Seminar at PAG - Single Photon Detectors for NASA’s Habitable Worlds Observatory
Prof. Don Figer from Rochester Institute of Technology, USA, visited PAG and introduced his work on detectors for astrophysics and for exoplanets characterization.
Here is the abstract of his presentation :
NASA’s Habitable World Observatory (HWO) will observe faint sources in ultralow (photon-per-hour) backgrounds. In this talk, we present NASA-funded research to advance single-photon counting and radiation-tolerant CMOS detectors for NASA missions, in particular, those requiring optical/UV photon-counting detectors.

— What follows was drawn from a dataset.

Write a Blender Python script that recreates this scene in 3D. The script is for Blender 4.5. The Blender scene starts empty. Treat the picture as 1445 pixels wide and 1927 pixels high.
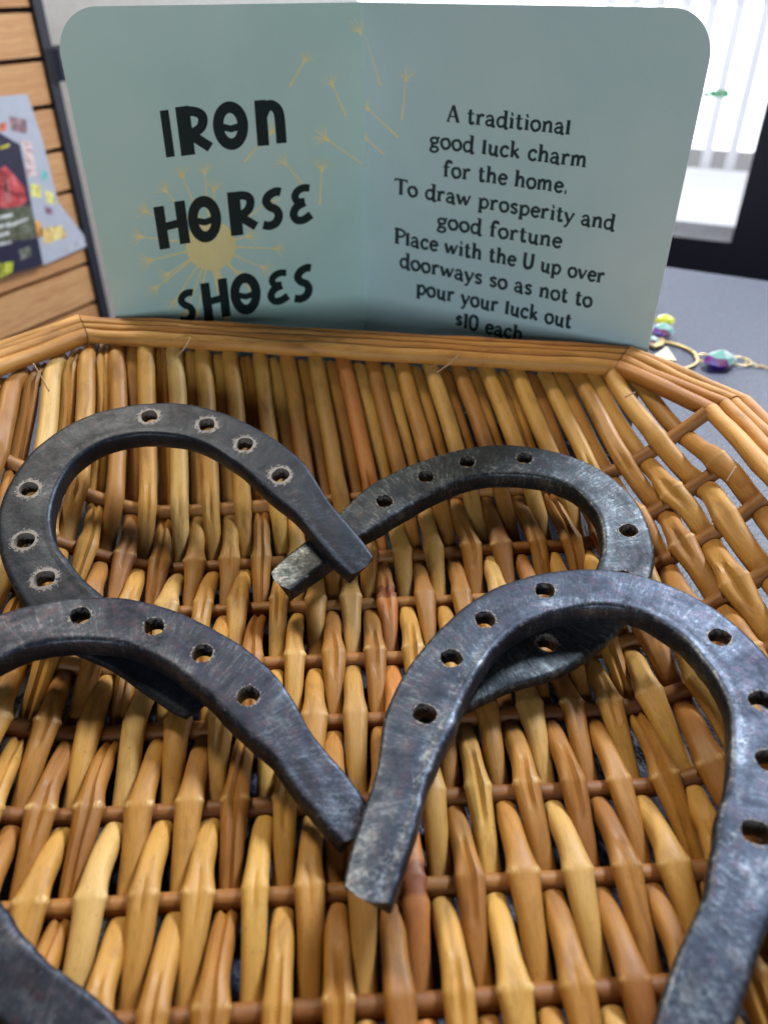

In the project, we will measure the performance of Fairchild Imaging large-format single photon counting and photon number resolving CMOS imaging detectors (HWK4123) before and after radiation that simulates the environment at L2. These detectors have very low capacitance sense nodes to produce a large voltage response to a single photon. In a predecessor project, we found that performance for a similar detector (QIS, Gigajot Technologies) is little-changed after exposure to 50 krad(Si). The dark current can be set to beginning-of-life levels with modest additional cooling, 4–6 K for an 11-year mission. The project seeks to minimize the transient and long-term effects of radiation in NASA missions and also to design a single photon counting and photon number resolving NIR detector with similar architecture.